Friday, August 29th, 1997
Sean with "Homer"
as we leave the Spit
I crawl out of the truck into the sunny morning air around 9:30 and get a shower. Back at the truck, I pull all of our loose bags out of the back in preparation for a little reorganization that will hopefully cut down on the amount of stuff floating around. I like to be on top of things; keep straightening up, cleaning out the cab, repacking as we go. Consumption of food and acquisition of gifts, along with the migration of clothing from clean to dirty bags, causes a slow but constant evolution of our cargo. I prefer to occasionally get back on top of it, instead of letting more and more pockets of free space open up under the platform, while shifting more and more loose baggage around when going to sleep or accessing the storage area.
The shop that rebuilt the truck's gearbox earlier this year filled it with very light oil, and I am concerned that the long hours we are putting in are overheating it. This could explain the rash of new rattles and growls coming from that area. Unfortunately I don't have a wrench or socket to fit the large fill plug, and my adjustable wrench slips when I really torque on it. I am able to hammer an exhaust clamp back into place, so the awkward trip under the truck isn't a total waste.
We finally roll out. After a quick stop at the Rainbow Wok to say goodbye, thanks, and to get a few drinks, we drive up the spit and park in the heart of the gift shop area (photo above). We wander around for about an hour, and again I spend way too much- truly going overboard when I buy a beautiful carving of a whale by an Alaskan artist up in Palmer. Our next stop is downtown Homer, where we get a warm lunch at McDonald's and do some figuring with the maps and calculator. We estimate the drive-home time from various points, and decide that we do have time to head up towards Denali.
The next stop is Napa, where Greg comes out from behind the counter to fit us with a new battery. Unfortunately, in the process of removing the negative terminal clamp, I shear the nut off of the corroded tightening bolt. Greg assures me that the clamp won't budge once hammered onto the new post, however, so after a brief goodbye we are on our way. We only make it about a mile this time, stopping at the Pratt museum on the outskirts of Homer that Greg has recommended we see. It turns out to be money and time well spent. The small contemporary structure is full of kayak and fishing-boat models, stuffed sea animals, and an unforgettable display about the Exxon Valdez oil spill.
We are finally
on the road out of Homer by about 3:30. It is a fairly uneventful
trip up to Anchorage except for a brief stop in Soldotna to make a few
phone calls home. Further north, we detour away from the highway
down a twisting road and wander around Glacier Lake for a while.

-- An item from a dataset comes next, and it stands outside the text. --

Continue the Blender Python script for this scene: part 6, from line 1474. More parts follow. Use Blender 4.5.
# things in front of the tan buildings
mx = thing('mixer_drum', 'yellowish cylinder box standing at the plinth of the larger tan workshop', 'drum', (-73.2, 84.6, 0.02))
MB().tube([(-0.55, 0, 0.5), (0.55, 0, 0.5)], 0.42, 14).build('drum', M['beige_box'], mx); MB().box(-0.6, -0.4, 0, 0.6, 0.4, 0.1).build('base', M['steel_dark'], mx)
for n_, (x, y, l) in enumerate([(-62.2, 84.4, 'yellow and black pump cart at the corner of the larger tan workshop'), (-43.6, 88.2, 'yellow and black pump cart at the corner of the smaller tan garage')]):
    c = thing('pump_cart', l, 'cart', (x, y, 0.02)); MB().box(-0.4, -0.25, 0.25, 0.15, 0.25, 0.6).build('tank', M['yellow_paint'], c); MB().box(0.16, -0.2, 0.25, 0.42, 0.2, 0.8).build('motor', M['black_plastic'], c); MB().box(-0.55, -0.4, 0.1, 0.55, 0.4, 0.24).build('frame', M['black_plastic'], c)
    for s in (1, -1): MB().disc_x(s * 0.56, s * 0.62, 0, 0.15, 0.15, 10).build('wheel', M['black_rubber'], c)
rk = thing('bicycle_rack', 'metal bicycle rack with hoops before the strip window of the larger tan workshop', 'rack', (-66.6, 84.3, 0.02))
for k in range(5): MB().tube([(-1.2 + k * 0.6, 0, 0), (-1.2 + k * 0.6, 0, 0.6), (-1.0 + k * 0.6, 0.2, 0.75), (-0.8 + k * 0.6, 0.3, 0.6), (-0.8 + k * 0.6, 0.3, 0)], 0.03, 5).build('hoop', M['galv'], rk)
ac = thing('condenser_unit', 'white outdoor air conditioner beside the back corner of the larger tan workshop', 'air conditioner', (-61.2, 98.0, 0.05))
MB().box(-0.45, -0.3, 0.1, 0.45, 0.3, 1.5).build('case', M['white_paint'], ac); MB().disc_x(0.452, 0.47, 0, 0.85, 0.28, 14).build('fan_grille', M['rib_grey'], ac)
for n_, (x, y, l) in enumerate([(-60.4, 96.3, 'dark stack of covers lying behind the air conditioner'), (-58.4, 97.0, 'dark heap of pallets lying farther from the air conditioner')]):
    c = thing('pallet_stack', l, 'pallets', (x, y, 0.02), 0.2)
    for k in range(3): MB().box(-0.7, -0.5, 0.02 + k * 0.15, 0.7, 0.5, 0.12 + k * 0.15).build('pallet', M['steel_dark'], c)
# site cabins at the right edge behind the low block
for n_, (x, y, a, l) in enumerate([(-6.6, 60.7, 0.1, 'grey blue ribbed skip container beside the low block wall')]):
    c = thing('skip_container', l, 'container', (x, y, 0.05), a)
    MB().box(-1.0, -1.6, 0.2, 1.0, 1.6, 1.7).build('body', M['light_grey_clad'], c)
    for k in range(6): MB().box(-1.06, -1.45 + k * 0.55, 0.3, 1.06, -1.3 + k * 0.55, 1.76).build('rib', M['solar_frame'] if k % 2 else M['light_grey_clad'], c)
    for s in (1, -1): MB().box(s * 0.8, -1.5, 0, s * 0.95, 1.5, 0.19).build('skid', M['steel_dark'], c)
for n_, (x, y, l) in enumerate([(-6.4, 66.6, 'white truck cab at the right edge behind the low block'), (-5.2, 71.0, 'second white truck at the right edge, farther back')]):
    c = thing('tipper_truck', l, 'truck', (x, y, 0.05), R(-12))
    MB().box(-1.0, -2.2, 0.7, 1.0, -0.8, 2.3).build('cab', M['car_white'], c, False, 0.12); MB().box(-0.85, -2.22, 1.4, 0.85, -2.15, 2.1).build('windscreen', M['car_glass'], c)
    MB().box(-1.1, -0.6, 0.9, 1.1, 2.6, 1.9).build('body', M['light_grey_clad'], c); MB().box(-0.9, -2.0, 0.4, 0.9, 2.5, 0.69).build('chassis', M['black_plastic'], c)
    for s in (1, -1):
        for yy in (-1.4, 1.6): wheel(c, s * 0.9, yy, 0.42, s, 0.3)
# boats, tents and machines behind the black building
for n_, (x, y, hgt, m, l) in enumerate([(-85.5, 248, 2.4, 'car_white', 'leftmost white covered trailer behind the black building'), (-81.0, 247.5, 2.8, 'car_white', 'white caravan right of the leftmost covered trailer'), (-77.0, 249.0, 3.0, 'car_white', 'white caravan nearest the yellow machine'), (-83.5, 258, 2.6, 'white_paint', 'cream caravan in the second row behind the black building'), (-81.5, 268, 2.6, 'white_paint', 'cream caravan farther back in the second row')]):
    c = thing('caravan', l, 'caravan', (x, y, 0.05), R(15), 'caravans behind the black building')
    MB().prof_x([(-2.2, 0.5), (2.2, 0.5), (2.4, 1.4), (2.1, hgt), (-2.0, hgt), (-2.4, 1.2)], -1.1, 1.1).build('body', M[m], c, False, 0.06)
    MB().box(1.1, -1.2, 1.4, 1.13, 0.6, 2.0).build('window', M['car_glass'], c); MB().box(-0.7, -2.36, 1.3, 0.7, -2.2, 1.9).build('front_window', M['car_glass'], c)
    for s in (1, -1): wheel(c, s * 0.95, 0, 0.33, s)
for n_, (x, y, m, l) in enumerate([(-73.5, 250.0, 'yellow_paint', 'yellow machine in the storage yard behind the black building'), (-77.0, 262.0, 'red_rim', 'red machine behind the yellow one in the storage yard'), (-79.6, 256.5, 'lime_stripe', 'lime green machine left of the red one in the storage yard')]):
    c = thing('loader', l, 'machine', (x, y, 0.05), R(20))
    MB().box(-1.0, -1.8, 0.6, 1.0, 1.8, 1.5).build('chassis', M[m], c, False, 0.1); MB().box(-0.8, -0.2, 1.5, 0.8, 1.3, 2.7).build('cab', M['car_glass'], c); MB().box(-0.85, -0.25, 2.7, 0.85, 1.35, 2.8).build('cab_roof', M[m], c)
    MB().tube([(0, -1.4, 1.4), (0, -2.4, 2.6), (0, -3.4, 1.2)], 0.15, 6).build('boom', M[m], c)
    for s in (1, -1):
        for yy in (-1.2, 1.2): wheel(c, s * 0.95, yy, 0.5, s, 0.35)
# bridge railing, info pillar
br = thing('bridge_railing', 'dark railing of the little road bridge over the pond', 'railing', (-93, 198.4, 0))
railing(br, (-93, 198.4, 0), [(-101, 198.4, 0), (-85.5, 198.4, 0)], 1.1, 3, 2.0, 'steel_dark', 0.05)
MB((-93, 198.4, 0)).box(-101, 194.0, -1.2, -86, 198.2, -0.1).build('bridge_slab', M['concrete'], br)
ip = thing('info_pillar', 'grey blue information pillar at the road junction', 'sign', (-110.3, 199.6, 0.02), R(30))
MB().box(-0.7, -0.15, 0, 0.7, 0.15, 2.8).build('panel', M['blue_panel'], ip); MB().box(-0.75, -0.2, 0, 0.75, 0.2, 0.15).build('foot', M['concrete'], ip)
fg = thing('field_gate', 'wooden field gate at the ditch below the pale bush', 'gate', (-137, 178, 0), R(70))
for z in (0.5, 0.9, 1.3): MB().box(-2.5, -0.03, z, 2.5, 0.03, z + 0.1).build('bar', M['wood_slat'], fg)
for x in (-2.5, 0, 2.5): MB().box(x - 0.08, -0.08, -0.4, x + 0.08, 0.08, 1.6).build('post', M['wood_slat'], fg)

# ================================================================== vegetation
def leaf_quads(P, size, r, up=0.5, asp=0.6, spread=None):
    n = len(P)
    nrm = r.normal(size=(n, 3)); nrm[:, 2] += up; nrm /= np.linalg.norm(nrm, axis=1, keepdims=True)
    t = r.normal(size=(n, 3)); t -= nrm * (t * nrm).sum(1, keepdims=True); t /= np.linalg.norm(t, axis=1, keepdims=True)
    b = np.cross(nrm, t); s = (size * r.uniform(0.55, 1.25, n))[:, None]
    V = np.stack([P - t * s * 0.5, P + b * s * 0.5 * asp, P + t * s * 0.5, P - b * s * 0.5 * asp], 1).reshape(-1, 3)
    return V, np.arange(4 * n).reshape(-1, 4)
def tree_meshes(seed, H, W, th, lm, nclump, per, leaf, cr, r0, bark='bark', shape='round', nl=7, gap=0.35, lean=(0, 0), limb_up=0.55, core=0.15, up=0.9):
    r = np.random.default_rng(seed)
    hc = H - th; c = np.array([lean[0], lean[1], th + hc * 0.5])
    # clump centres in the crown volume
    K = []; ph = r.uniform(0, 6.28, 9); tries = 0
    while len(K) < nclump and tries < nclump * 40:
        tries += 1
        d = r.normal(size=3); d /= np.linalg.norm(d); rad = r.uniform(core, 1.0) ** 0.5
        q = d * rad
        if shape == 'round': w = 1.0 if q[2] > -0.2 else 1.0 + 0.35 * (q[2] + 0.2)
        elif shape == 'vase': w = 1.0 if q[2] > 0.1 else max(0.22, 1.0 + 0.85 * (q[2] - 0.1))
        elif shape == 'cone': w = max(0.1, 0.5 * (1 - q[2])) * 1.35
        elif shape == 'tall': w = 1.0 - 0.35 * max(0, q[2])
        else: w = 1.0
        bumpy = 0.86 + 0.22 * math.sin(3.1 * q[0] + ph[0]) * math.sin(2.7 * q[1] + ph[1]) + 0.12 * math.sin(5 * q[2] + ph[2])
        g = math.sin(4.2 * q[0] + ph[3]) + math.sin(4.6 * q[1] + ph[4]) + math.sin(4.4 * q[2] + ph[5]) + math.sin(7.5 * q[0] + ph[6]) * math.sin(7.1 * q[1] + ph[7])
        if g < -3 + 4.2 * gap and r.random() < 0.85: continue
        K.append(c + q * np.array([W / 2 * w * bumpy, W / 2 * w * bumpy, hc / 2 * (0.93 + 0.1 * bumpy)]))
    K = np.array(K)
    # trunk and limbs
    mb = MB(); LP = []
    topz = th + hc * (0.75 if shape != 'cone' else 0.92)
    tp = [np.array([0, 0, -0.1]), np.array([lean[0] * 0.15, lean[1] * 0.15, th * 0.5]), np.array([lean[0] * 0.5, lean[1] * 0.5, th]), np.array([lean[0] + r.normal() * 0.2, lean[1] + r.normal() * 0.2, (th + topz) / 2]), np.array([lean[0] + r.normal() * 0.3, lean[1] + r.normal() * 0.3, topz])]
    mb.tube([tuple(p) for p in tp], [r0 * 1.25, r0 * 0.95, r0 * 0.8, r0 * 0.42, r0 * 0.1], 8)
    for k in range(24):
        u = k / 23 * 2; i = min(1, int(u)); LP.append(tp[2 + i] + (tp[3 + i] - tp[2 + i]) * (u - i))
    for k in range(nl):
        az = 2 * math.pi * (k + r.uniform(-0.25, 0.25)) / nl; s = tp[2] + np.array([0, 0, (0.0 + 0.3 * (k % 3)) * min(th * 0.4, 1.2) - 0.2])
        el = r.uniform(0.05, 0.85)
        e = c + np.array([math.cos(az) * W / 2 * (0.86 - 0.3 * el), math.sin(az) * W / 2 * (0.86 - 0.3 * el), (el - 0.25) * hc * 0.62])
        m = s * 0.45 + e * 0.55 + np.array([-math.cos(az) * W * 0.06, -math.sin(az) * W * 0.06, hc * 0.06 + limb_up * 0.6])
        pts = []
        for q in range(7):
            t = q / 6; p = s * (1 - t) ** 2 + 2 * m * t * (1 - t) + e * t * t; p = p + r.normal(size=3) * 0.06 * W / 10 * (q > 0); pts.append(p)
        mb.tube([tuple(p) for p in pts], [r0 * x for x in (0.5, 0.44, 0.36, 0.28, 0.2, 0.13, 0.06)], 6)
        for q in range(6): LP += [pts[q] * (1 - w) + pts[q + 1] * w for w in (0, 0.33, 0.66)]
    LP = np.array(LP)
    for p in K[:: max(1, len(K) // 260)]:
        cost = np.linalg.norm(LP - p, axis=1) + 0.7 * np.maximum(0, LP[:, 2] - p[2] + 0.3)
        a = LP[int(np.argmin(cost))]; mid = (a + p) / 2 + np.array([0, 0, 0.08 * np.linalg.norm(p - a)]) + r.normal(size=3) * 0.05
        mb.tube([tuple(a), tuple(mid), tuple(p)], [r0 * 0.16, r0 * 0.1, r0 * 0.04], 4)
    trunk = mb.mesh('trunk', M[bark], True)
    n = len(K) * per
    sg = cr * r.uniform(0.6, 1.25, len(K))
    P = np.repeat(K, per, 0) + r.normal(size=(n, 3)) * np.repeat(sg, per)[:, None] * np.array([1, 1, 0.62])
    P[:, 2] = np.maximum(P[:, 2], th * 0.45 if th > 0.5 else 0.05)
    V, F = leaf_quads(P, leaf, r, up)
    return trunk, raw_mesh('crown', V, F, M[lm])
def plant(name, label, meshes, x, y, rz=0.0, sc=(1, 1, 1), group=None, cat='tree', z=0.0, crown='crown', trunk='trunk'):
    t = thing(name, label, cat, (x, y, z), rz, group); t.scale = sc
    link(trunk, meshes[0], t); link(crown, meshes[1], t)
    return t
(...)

The small icebergs floating in the dark water seem to glow from within.
They radiate an amazingly vibrant blue color from deep inside (photo left).
Must be due to the minerals trapped in the glacier ice from which they
are calved. We walk down to the water's edge and I immediately pick
up a small chunk of clear ice and bite off a piece. I hand it to
Sean and he partakes also. It seems like the most natural thing in
the world at the time.
We pick our way impatiently through the pervasive construction south of Anchorage, and finally make it back up to the junction with Hwy 3 north towards Fairbanks. Sean is driving as it begins to rain- light at first but increasing as the sun sets over the dismal grey forest. Visibility is still poor as we reach Denali State Park and the rains let up. We speculate that the huge dark humps to the west are breathtaking mountains, but we really can't be sure. It is pitch black when we get tired of moving and Sean finds a nice dirt side-road that leads down a hill about a quarter-mile into the dense forest. We park in a circular clearing full of gravel, and step out into the dark, wet night. Rain gear is excavated from the rear and we cook ourselves a pretty filling meal of hot Raman noodles.
While cleaning up, Sean abruptly stops what he's doing and calls my attention to a strong animal smell that is drifting through our camp. The hairs on the back of my neck stand up as I inhale the large-animal odor. Suddenly the forest is very close and very hostile. The darkness overwhelms our flashlight, and I experience an animalistic fear that recalls childhood panic in dark barns and basements.
Before going to sleep I make sure that the latch is loose on the window between our bed and the truck cab. That way we can motor out of here in a hurry without having to step foot outside.